Because fit people don't need to prioritize it.  Or they already have and it's part of the routine.  Also, that's crap.  That's a verbal study, because if people who are overweight or obese really DO rank exercise as more important, its lip service.

Do me and you a favor.  Be honest with yourself, don't tell me, don't tell your spouse, or your best friend.  Write it down for yourself.  Name your top three priorities for me.  And don't' tell me "Husband, Kids, Job" as in things you do for other people.  I mean things that you do for you.  Name them.  They do not have to be ranked.
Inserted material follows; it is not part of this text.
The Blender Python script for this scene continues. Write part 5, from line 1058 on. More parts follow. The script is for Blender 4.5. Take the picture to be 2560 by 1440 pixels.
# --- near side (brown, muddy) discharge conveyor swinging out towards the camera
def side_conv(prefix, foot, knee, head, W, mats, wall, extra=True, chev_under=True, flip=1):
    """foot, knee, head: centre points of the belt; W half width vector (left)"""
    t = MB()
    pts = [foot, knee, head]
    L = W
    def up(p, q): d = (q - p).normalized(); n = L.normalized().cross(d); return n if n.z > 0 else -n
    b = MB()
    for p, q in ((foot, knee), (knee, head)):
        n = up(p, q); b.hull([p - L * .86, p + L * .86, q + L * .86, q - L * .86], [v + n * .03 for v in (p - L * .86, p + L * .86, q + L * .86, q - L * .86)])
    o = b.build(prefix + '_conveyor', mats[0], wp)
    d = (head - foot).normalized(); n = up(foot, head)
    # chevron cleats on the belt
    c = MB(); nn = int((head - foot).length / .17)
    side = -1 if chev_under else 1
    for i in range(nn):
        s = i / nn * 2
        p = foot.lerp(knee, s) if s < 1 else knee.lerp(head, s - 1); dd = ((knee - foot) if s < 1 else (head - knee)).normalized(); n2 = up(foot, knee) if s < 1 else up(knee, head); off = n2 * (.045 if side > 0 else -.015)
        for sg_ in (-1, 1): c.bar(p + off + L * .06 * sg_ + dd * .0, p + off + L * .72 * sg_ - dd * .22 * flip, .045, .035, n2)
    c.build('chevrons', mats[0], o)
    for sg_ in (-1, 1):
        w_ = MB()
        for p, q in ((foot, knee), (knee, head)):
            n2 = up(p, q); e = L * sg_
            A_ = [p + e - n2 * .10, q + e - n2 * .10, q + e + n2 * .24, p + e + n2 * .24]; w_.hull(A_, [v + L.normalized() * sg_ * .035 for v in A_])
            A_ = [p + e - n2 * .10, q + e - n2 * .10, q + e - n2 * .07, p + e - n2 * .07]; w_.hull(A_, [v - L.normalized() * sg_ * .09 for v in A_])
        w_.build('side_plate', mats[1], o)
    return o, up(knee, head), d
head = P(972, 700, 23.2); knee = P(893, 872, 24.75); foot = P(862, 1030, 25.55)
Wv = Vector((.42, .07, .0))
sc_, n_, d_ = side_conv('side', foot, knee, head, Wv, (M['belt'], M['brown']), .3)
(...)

1) My health/sanity.  I'm not kidding.  This means my happiness, and what goes into that: eating well, being active, sleeping enough (which I need to make a bigger priority), and staying emotionally healthy and spiritually focused.  If I don't feel good, nothing else can function in my world.
2) Chadd.  He's my partner.  If he doesn't feel good, I don't feel good. 
3) My relationships.  Family, friends, coworkers, my classes, etc.  My relationships are extraordinarily important to me.  I am a people person.

"The research shows that they have issues centering around negative emotions," Miller said about why obese people have a harder time keeping resolutions to go to the gym despite their knowledge of the importance of exercise.

Miller's study also came to the conclusion that college-aged students were less susceptible to the lack of comfort and negative emotions associated with the gym environment."

The one positive thing about this study is that it proves that if fitness is a focus growing up (my generation), it's part of daily life.  Gyms are a relatively new phenomenon.  My generation grew up comfortable with them, and despite record obesity records and childhood obesity records, I hope that it will decrease due to this comfort level.